GIVEN REQUEST:
Provide an exact copy of the data, excluding the images.
_ _ _ _ _ _ _
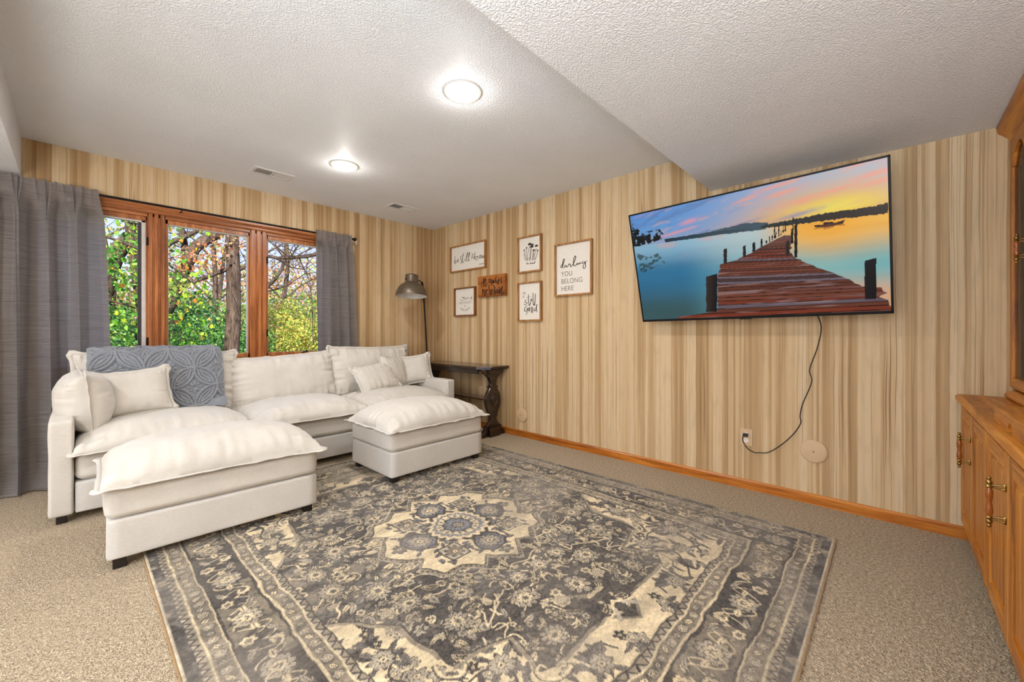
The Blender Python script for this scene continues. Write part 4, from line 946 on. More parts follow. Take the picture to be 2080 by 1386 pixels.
p4 = picture(-1.835, -1.515, 1.712, 2.088, 'framed wildflower print, upper one beside the wide lettered print', D)
strokes(MB(), FLOWER_STEMS, .006, g).build('flower_stems', M['ink_soft'], p4); strokes(MB(), SO_LOVED, .006, g).build('lettering', M['ink'], p4)
fm = MB()
for i, (a, z) in enumerate(FLOWER_HEADS[0]):
    r = (.012, .013, .030, .030, .020, .026, .014, .022)[i]
    for k in range(9):
        th = math.pi*(.08+.84*k/8) if r > .018 else 2*math.pi*k/9
        d = (math.cos(th)*r, math.sin(th)*r); nrm_ = (-d[1]*.16, d[0]*.16)
        q = [(a/1000, z/1000), (a/1000+d[0]*.6+nrm_[0], z/1000+d[1]*.6+nrm_[1]), (a/1000+d[0], z/1000+d[1]), (a/1000+d[0]*.6-nrm_[0], z/1000+d[1]*.6-nrm_[1])]
        fm.prism([(-u, v) for u, v in q], 'x', g-.0007, g)
fm.build('flower_heads', M['ink'], p4)
p5 = picture(-1.835, -1.515, 1.210, 1.614, 'framed print reading he is still good, below the wildflower print', D)
strokes(MB(), STILL_GOOD, .0075, g).build('lettering', M['ink'], p5)
text_mesh('lettering', 'HE', .036, -.098, .078, M['ink_soft'], p5, g); text_mesh('lettering', 'IS', .036, -.098, .042, M['ink_soft'], p5, g)
p6 = picture(-2.420, -2.002, 1.440, 1.944, 'largest framed print reading darling you belong here, nearest the television', D)
strokes(MB(), DARLING, .0072, g).build('lettering', M['ink'], p6)
for k, s_ in enumerate(('YOU', 'BELONG', 'HERE')): text_mesh('lettering', s_, .066, -.140, -.062-.070*k, M['ink_soft'], p6, g, 'LEFT', 1.05, sxy=(.92, 1))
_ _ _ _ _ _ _
REPLY TO THE EXERCISE:
The Blender Python script for this scene continues. Write part 4, from line 946 on. More parts follow. Take the picture to be 2080 by 1386 pixels.
p4 = picture(-1.835, -1.515, 1.712, 2.088, 'framed wildflower print, upper one beside the wide lettered print', D)
strokes(MB(), FLOWER_STEMS, .006, g).build('flower_stems', M['ink_soft'], p4); strokes(MB(), SO_LOVED, .006, g).build('lettering', M['ink'], p4)
fm = MB()
for i, (a, z) in enumerate(FLOWER_HEADS[0]):
    r = (.012, .013, .030, .030, .020, .026, .014, .022)[i]
    for k in range(9):
        th = math.pi*(.08+.84*k/8) if r > .018 else 2*math.pi*k/9
        d = (math.cos(th)*r, math.sin(th)*r); nrm_ = (-d[1]*.16, d[0]*.16)
        q = [(a/1000, z/1000), (a/1000+d[0]*.6+nrm_[0], z/1000+d[1]*.6+nrm_[1]), (a/1000+d[0], z/1000+d[1]), (a/1000+d[0]*.6-nrm_[0], z/1000+d[1]*.6-nrm_[1])]
        fm.prism([(-u, v) for u, v in q], 'x', g-.0007, g)
fm.build('flower_heads', M['ink'], p4)
p5 = picture(-1.835, -1.515, 1.210, 1.614, 'framed print reading he is still good, below the wildflower print', D)
strokes(MB(), STILL_GOOD, .0075, g).build('lettering', M['ink'], p5)
text_mesh('lettering', 'HE', .036, -.098, .078, M['ink_soft'], p5, g); text_mesh('lettering', 'IS', .036, -.098, .042, M['ink_soft'], p5, g)
p6 = picture(-2.420, -2.002, 1.440, 1.944, 'largest framed print reading darling you belong here, nearest the television', D)
strokes(MB(), DARLING, .0072, g).build('lettering', M['ink'], p6)
for k, s_ in enumerate(('YOU', 'BELONG', 'HERE')): text_mesh('lettering', s_, .066, -.140, -.062-.070*k, M['ink_soft'], p6, g, 'LEFT', 1.05, sxy=(.92, 1))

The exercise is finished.